You can also add a playbook to an existing engagement that was created without one: open the engagement, click Add Playbook, and select the playbook. The tasks are appended to whatever tasks already exist.

Tips for building effective playbooks

Be specific about what “done” means. Vague tasks like “Review financials” are harder to delegate than “Prepare adjusted trial balance — verify all accounts have reconciling items documented.” The more specific the task, the more confidently a junior staff member can complete it without asking for clarification.

Keep playbooks to a manageable length. Playbooks with 50+ tasks become hard to navigate. If you find your playbook growing very large, consider whether it should be split into two engagements (e.g. “Data Entry” and “Review & Filing”) with separate playbooks.

Version your playbooks seasonally. If your year-end playbook changes each tax season (new CRA forms, changed deadlines), duplicate the playbook, update it for the new year, and keep the old version archived. This preserves the historical record of what was done in previous years.

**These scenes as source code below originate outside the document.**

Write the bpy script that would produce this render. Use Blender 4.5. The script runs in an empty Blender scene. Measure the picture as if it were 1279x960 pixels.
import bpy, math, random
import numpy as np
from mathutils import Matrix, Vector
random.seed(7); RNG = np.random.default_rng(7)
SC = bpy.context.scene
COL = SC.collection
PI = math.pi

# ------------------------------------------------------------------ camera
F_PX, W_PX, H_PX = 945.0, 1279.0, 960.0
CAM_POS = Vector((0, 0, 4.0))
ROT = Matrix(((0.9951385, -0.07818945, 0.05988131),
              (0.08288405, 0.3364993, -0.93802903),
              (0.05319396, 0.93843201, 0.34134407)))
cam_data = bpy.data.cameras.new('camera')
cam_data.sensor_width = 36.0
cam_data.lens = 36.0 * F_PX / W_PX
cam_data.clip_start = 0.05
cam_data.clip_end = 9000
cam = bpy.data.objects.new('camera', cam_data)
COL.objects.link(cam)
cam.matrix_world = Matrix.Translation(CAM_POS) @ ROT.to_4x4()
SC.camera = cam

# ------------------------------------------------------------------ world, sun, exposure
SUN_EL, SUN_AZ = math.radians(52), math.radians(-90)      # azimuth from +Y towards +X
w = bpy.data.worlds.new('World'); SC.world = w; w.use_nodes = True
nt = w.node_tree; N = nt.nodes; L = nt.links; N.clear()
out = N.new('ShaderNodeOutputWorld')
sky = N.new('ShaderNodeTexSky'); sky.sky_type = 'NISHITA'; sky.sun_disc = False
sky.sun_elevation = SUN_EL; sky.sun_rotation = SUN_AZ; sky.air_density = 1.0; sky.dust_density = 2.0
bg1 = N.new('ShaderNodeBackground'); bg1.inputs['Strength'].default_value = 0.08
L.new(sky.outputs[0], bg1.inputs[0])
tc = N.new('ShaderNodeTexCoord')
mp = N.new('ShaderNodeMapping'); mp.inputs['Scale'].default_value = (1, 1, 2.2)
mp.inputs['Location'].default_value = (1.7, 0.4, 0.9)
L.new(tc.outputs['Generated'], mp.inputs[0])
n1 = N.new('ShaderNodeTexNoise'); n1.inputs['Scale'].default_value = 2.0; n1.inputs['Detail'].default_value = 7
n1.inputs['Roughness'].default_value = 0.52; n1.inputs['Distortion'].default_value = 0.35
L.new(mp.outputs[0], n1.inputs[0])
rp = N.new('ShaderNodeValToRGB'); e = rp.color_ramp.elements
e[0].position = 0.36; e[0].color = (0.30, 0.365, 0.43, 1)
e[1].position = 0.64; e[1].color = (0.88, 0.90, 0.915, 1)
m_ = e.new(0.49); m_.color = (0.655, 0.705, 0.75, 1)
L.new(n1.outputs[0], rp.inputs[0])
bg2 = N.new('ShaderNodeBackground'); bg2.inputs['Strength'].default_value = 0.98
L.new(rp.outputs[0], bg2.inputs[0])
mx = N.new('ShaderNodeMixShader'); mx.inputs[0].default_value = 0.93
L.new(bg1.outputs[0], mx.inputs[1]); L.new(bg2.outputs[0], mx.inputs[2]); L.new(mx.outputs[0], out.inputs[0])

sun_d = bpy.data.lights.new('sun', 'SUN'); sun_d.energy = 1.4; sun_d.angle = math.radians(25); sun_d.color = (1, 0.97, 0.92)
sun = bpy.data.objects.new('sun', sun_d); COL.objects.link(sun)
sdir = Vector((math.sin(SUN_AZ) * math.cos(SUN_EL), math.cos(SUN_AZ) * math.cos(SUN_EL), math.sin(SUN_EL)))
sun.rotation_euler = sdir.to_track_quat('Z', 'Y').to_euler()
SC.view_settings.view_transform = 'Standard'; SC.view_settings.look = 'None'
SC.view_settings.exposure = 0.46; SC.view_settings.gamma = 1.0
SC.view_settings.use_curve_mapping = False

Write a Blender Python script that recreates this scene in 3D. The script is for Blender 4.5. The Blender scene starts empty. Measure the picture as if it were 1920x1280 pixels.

Use descriptions as training documentation. New staff members read task descriptions when they are unsure how to complete a step. Good descriptions reduce interruptions and accelerate onboarding.

Review and refine after every engagement. After completing an engagement, note any tasks that were missing, any that were unnecessary, or any where the instructions were unclear. Update the playbook before the next cycle.